Multiple consumers who spoke to the Global Times said that they have already purchased or planned to shop for some global goodies catering to their family needs, in a bid to spice up the festivity for gatherings during the coming holidays. 

They noted that they can easily get their hands on different products worldwide through the diversified choices on Chinese e-commerce platforms which offer very fast delivery. 

Observers said that the popularity of imported holiday products in the Chinese market place and the resilience of the country's foreign trade reflect the vitality and potential of China's economy, while the world's second largest economy is poised to play an important role to rev up the global economy thanks to the country's deepening opening-up drive. 

Cherries, durian, longan 

Another white-collar surnamed Li from Southwest China's Chongqing Municipality recently purchased cherries from Australia. She told the Global Times that the quality of the cherries is worth the price while the delivery was efficient. 

Li said that the imported cherries are normally packed in boxes, and the large quantity is more suitable for sharing when friends will be visiting during the holidays. 

Imported cherries are just one example of imported fruits and goodies that are popular among Chinese consumers. 
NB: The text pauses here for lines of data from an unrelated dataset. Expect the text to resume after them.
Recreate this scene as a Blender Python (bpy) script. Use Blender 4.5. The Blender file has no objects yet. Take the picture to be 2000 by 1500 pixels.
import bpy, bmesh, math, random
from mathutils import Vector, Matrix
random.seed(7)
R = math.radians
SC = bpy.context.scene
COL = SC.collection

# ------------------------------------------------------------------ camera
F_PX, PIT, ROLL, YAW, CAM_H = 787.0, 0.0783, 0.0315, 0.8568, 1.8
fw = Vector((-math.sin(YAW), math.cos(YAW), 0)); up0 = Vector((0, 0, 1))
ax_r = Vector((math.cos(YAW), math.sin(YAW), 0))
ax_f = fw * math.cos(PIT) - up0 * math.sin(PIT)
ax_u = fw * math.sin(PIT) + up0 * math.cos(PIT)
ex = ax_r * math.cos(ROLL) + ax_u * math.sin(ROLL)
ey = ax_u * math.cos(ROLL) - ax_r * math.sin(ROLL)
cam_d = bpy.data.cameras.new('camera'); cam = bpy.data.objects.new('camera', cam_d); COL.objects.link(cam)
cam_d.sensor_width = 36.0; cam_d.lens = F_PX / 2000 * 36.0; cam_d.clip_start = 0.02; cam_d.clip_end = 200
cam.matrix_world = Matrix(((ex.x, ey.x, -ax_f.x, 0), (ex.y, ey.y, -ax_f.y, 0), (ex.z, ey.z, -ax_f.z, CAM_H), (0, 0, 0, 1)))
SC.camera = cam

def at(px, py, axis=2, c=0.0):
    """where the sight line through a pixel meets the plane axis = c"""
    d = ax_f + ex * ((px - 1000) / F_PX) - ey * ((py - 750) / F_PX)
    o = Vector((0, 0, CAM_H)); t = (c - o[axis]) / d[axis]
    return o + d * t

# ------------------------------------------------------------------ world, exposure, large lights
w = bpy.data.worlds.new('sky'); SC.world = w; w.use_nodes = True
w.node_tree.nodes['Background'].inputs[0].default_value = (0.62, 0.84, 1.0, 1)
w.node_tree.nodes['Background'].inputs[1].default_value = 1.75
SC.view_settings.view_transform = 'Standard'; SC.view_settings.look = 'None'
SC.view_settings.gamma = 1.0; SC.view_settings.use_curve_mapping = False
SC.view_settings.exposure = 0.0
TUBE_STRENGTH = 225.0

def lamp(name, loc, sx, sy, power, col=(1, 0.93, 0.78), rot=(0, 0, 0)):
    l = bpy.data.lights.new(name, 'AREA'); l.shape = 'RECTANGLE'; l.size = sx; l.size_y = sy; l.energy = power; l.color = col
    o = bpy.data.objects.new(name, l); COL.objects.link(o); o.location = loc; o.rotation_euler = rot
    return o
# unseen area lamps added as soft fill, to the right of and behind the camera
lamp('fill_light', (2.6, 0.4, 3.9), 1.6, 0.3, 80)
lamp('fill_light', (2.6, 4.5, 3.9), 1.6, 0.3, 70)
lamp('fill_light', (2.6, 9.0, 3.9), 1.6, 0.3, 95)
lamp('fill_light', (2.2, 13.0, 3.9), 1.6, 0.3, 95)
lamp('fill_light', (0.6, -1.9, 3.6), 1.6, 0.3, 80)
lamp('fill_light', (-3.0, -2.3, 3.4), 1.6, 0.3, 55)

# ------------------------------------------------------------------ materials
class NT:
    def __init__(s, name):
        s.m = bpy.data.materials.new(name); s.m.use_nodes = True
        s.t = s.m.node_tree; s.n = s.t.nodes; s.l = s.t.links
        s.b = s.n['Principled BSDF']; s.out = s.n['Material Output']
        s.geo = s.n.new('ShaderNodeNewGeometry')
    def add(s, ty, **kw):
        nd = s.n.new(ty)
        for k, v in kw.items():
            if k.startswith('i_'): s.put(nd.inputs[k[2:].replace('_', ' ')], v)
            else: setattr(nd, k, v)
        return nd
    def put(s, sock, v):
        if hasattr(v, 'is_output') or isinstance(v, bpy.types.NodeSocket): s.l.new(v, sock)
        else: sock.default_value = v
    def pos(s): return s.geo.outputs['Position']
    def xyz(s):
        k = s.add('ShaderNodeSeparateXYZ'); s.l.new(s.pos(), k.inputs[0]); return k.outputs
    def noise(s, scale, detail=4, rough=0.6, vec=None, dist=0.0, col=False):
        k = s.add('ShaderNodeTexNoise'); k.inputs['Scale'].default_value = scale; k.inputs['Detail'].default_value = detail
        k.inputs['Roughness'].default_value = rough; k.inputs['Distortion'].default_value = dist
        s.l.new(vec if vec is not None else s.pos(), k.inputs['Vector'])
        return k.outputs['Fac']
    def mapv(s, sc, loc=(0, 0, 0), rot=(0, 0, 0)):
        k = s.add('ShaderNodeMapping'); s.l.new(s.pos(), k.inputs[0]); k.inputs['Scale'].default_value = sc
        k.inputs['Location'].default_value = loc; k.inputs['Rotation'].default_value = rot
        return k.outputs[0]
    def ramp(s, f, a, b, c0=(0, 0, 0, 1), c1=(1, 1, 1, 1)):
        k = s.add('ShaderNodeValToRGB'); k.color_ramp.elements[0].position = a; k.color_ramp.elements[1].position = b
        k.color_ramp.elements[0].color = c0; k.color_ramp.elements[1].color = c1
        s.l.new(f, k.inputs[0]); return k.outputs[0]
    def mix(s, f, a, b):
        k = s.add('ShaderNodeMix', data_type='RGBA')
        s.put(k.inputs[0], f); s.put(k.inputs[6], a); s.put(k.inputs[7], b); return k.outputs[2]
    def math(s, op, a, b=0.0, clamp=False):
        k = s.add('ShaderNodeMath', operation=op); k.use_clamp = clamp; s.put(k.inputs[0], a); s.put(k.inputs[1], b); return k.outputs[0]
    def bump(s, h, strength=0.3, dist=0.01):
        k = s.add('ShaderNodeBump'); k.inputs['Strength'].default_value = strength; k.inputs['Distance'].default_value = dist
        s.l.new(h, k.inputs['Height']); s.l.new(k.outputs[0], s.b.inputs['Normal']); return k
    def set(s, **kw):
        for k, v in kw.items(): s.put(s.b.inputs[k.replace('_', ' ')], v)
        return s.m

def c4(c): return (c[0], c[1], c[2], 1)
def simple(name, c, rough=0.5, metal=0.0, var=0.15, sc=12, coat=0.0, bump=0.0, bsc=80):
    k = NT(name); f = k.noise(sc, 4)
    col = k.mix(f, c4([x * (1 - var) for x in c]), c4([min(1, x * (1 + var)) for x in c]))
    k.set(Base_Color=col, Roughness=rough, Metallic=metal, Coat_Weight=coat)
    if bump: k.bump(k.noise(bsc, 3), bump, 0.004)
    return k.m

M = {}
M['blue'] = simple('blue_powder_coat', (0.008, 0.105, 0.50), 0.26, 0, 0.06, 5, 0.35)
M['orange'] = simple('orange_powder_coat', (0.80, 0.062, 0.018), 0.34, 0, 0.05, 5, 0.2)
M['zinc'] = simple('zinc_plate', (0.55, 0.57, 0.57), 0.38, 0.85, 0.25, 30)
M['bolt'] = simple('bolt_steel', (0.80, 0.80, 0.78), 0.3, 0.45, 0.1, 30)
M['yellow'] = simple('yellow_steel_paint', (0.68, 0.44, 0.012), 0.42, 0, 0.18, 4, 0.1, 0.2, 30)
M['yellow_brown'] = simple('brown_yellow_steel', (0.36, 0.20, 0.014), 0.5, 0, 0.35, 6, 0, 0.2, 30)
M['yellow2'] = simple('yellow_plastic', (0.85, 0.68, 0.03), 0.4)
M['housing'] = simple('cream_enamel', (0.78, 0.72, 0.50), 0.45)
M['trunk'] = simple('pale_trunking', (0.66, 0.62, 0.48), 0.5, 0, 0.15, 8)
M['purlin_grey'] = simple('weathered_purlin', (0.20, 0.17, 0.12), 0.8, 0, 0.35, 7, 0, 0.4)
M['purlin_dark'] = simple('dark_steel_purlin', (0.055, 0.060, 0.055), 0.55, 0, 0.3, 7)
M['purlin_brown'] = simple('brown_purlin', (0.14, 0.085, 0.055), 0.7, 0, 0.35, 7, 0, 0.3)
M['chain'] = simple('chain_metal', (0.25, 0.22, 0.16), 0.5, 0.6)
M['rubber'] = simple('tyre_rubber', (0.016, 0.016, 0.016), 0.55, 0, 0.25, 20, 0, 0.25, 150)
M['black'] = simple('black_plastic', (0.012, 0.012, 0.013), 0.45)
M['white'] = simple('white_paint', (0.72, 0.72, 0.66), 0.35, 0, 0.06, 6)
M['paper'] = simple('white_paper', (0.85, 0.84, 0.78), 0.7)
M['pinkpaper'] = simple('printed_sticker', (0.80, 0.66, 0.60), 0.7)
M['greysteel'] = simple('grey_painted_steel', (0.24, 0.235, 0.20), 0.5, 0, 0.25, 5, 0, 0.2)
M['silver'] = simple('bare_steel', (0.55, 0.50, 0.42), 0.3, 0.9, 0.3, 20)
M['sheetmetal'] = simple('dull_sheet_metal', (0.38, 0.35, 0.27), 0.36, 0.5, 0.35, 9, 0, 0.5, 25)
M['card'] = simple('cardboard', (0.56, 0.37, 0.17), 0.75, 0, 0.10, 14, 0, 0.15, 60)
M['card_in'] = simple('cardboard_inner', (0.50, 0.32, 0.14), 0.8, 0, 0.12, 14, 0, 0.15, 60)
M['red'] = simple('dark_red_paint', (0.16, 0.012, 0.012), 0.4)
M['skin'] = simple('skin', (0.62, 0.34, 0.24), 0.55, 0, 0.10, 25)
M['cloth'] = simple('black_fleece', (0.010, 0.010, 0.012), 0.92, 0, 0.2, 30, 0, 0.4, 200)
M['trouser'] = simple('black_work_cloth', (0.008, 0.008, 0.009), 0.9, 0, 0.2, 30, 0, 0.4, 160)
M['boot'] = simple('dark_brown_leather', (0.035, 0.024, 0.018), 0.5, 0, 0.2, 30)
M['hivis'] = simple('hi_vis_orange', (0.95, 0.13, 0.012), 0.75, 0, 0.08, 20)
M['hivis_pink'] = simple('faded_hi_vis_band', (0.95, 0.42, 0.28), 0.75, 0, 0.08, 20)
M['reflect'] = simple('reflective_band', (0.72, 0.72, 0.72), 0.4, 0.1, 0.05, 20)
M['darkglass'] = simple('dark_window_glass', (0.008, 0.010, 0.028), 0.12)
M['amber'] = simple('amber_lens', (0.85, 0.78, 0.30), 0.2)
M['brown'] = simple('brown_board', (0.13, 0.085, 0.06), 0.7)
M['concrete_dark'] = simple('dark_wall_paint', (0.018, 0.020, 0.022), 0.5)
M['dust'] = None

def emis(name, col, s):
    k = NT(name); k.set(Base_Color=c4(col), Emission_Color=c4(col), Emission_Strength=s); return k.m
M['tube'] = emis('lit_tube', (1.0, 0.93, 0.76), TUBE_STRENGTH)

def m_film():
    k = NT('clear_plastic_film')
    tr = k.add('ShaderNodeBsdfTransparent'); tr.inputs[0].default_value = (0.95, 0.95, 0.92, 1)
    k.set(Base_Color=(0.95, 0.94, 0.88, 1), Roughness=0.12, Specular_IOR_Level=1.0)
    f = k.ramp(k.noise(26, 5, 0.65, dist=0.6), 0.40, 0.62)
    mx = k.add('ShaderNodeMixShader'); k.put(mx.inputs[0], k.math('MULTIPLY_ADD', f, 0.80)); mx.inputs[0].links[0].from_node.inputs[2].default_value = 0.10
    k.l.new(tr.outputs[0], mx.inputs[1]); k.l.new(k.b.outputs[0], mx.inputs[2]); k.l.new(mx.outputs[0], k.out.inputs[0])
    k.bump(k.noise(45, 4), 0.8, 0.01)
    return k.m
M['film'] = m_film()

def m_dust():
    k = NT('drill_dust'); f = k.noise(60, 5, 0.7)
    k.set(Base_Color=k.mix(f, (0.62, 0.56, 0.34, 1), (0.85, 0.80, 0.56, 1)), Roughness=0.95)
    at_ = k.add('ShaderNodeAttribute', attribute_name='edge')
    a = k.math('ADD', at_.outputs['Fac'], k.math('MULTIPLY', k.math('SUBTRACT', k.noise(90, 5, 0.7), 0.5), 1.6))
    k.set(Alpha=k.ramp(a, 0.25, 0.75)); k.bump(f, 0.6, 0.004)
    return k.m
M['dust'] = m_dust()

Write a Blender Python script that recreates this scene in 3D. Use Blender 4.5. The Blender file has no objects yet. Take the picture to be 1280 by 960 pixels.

The market demand for overseas fruits from China during the Spring Festival holidays is high, especially for tropical products such as Thai longan and durian and Chilean cherries, Deng Haoji, chief operating officer of Chongqing Hongjiu Fruit, told the Global Times on Tuesday, who expects market demand to remain strong. 

The sale of imported food products on domestic e-commerce platform Tmall increased by 30 percent year-on-year, with the sales for traditional holiday necessities including snacks, nuts, sweets, and chocolates all surging by nearly 50 percent during the recent shopping festival dedicated for the Spring Festival shopping season. 

The sales of imported liquor recorded a triple-digit growth compared with last year on the platform, according to data sent to the Global Times by Tmall.  

In addition, international products such as boned leg of lamb from New Zealand, Boston lobster from Canada, and king crabs from Chile along with other products have also been brought to the Chinese market, Walmart-owned Sam's Club told the Global Times in a statement. 

Industry insiders highlighted the huge potential of the mega market of 1.4 billion people, while stressing the hot sales is an important manifestation of the Chinese market's opening-up and integration with the world. 

Deng said that the compound annual growth rates of popular products like durian, longan and cherries can reach from 15 percent to 25 percent. 

The growing popularity of imported products showcased the consumption upgrading for Chinese consumers thanks to their improved income, while the rapid rise of e-commerce also provided more convenient purchase channels, Wang Peng, an associate researcher with the Beijing Academy of Social Sciences, told the Global Times on Wednesday. 

Thriving e-commerce

Amid the consumer frenzy, both domestic and international companies have moved to ramp up food supply. 

Deng said that the company has established partnership with cherry suppliers from Chile, while empowering the whole supply and industrial chains with advanced digital technology, whereas the cherries and similar purchases would have previously been facilitated through Hong Kong.

A representative from a seafood importer said that they just imported a shipment of New Zealand prawns on January 25 using direct air freight to Shanghai. As of press time, more than 5,000 transactions have been made for the prawn, based on data seen on the brand's product page. 

Wang said that China has been committed to promoting trade liberalization by implementing a wide range of targeted measures such as reducing tariffs and optimizing import procedure, which have created favorable conditions for the consumption boom. 

For instance, Deng said that the company is able to bring imported products of lower prices and better quality through the New International Land-Sea Trade Corridor, thanks to the China-proposed Belt and Road Initiative. 

In 2023, China's General Administration of Customs approved 146 shipments of various types of imported agricultural and food products from 51 countries and regions, which helped meet the diversified needs of Chinese consumers, as well as their aspirations for better lives, the administration said earlier this year. 

GAC also signed a total of 156 cooperation documents with foreign partners, including 84 documents on market access for agricultural and food products with the Belt and Road cooperation partners.

Besides ramping up efforts to facilitate imports, China has also actively participated in promoting exports. 

The Horgos Port in Northwest China's Xinjiang Uygur Autonomous Region ushered in the first export peak for fruits and vegetables in January as the holiday season approaches, with the total exports totaling 10,000 tons, up four times year-on-year, China Media Group reported on Monday. 

As more than 1,000 tons of fresh supplies from across the country are loaded and departed from the export base in Horgos to neighboring countries such as Kazakhstan and Uzbekistan, the report said.

Wang said he is optimistic about China's foreign trade in 2024, boosted by multiple favorable factors, including the resilience of China's supply chain, which will provide significant support for stabilizing the global industrial and supply chains.